Abstract

The thermal desorption technique can be used in principle to determine the trapping characteristics of different microstructural trap sites in metals provided there are adequate models to fit to the experimental data. A brief review of models of thermal desorption is presented which indicates that there are limitations in the assumptions made or in the scope of existing models. A more rigorous mathematical model has now been developed which accounts for diffusion, detrapping, and retrapping at one or more type of trap site and which allows for varying trap occupancy. The effect of material and experimental variables on the thermal desorption spectrum has been evaluated and the validity of simple models of desorption assessed. The simpler analytical models, such as the detrapping model of Lee and Lee, in which diffusion is neglected relative to detrapping, do not inspire confidence and are applicable only under very limiting circumstances; for example, in low alloy steels at very low hydrogen contents.
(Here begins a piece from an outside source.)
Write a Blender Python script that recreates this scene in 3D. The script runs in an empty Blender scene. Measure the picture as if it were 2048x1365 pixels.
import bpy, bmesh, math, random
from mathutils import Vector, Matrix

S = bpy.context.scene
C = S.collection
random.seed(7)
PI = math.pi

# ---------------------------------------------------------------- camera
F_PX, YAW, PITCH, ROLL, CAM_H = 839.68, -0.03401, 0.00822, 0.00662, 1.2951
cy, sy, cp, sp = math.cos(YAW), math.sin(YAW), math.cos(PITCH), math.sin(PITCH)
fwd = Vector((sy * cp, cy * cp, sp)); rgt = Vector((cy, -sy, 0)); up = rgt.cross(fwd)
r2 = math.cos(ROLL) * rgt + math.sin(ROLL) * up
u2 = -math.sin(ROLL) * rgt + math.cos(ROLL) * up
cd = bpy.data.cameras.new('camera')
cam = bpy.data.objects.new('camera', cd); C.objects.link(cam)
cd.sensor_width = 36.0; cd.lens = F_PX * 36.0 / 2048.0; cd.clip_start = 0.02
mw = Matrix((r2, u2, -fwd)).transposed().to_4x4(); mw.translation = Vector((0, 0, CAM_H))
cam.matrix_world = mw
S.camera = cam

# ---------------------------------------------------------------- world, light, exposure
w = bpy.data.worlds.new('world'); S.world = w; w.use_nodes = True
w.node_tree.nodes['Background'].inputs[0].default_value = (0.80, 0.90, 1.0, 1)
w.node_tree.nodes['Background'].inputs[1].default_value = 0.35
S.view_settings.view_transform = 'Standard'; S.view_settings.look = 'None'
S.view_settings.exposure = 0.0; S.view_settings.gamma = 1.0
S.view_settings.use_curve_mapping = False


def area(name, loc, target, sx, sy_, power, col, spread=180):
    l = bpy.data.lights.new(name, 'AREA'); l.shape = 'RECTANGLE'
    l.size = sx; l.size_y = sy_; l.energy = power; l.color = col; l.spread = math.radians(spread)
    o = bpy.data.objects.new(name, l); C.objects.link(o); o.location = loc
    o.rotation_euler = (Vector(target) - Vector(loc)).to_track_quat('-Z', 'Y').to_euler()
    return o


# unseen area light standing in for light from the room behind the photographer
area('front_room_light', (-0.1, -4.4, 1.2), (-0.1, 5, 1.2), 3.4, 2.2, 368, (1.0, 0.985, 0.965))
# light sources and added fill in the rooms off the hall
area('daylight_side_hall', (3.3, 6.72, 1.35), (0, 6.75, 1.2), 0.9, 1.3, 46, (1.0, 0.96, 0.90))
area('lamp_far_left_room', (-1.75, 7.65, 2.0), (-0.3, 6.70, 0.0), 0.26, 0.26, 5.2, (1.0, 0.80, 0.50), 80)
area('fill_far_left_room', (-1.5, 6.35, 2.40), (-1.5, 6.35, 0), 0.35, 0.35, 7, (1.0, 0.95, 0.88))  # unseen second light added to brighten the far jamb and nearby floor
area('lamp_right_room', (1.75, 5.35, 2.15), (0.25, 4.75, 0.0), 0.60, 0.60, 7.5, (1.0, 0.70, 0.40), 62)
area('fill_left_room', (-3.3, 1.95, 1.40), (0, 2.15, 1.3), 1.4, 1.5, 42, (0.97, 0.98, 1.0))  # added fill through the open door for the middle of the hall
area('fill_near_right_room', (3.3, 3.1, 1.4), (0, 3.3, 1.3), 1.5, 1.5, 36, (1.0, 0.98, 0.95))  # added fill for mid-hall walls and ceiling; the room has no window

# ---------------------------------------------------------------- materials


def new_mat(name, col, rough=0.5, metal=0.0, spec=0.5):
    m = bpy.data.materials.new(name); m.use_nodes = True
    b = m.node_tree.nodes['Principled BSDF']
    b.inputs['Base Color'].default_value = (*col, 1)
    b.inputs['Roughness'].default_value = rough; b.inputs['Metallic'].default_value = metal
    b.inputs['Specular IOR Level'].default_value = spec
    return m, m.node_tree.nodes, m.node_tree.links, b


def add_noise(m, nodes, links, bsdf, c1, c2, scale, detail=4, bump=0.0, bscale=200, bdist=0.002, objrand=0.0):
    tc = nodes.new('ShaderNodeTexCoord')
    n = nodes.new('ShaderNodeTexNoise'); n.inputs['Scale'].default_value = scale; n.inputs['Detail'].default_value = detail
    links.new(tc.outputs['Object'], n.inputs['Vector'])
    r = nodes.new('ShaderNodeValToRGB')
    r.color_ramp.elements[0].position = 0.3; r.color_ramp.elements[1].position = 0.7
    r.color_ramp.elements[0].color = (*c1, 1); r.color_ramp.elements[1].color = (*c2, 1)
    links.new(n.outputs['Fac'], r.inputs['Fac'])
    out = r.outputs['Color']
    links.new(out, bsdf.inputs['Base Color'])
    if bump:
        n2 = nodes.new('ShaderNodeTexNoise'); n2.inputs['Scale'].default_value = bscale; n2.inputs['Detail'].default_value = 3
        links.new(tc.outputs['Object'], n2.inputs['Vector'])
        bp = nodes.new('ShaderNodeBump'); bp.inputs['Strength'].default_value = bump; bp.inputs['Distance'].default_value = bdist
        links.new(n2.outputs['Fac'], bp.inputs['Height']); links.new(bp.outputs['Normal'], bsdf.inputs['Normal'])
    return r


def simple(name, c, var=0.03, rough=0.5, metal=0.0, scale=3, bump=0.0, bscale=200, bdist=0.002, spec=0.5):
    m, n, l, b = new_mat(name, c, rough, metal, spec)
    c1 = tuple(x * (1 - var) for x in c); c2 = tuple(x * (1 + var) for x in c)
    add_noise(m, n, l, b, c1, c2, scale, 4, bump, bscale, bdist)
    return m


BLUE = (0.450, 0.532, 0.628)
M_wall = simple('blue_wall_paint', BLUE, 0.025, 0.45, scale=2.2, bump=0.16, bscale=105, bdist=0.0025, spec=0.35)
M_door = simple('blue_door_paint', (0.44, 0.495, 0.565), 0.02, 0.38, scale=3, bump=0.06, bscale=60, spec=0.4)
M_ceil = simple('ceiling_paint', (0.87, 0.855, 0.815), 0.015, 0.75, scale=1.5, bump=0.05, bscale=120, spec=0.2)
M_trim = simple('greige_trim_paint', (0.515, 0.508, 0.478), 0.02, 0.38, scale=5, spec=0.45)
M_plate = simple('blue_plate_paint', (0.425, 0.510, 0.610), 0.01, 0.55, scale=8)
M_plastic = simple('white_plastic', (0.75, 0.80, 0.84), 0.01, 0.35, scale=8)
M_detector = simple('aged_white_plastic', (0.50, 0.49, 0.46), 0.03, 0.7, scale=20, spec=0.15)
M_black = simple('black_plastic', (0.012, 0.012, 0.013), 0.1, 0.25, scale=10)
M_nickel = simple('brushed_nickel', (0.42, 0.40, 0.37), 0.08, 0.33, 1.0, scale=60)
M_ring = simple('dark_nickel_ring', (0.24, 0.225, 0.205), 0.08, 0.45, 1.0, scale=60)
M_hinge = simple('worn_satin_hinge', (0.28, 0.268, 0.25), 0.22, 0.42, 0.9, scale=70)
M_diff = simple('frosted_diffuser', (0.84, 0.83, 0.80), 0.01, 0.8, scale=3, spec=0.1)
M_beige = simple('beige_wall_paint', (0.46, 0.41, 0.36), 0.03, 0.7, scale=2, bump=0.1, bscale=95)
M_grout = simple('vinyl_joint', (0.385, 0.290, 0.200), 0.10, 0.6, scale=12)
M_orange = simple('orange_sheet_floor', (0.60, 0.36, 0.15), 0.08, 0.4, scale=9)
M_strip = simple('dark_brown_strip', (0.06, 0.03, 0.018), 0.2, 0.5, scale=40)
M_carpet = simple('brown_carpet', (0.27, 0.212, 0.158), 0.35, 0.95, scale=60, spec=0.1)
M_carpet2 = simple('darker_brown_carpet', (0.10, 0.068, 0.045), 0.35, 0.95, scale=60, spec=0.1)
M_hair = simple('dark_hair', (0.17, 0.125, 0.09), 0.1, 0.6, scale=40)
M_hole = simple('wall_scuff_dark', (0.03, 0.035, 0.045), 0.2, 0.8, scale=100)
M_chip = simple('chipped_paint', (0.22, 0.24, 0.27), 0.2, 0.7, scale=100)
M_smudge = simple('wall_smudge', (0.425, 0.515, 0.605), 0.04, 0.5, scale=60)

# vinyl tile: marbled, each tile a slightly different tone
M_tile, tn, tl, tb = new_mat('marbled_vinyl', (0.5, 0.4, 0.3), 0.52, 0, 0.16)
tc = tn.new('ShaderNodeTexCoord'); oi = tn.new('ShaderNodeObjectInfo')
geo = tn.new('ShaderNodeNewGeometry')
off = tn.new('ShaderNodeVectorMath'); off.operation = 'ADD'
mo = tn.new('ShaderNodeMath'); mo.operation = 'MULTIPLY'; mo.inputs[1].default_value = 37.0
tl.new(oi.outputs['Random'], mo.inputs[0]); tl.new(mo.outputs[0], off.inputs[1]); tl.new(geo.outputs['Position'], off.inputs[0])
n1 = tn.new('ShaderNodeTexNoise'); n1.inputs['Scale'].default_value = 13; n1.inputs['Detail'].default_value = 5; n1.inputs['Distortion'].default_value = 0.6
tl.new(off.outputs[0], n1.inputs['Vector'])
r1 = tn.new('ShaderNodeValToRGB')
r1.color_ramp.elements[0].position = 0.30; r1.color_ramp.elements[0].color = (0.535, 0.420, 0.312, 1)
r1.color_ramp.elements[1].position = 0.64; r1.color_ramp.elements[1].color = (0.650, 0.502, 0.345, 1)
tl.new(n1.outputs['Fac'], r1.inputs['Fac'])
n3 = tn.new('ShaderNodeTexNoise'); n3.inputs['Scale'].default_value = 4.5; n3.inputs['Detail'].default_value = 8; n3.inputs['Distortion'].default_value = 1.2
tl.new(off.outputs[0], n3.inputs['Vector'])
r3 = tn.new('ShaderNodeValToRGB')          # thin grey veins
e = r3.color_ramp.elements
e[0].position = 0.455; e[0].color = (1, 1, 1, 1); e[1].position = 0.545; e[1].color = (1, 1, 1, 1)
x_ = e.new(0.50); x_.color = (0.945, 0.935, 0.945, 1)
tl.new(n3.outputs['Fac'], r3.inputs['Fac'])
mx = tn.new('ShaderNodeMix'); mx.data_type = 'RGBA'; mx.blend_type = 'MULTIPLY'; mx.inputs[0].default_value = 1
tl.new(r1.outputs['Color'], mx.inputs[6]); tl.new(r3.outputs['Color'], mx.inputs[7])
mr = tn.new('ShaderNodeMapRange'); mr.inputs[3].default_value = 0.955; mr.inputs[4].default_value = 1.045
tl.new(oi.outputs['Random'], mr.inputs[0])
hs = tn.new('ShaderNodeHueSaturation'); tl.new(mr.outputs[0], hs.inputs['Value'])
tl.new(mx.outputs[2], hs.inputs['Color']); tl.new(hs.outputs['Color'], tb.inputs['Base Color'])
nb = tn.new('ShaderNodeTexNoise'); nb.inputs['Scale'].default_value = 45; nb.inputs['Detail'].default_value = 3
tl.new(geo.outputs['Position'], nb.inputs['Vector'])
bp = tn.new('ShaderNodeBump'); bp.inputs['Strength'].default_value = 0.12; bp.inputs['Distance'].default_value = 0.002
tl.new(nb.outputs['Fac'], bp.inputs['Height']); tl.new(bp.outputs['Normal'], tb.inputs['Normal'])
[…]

It is recommended that thermal desorption measurements be made at progressively decreasing values of initial hydrogen content until the simple analysis yields a consistent value for the trapping parameters. This experimental approach is applicable also to models of thermal desorption which account for diffusion using an effective diffusivity, since trap occupancy is neglected in these. The more rigorous model described herein can be used to determine the binding energy of the traps directly which, together with the density of trap sites, is the most important parameter with respect to hydrogen assisted cracking. The height of the energy barrier to trapping, at constant value of the binding energy, is shown to have only a modest effect on the thermal desorption spectrum compared with the impact of binding energy and of density of trap sites.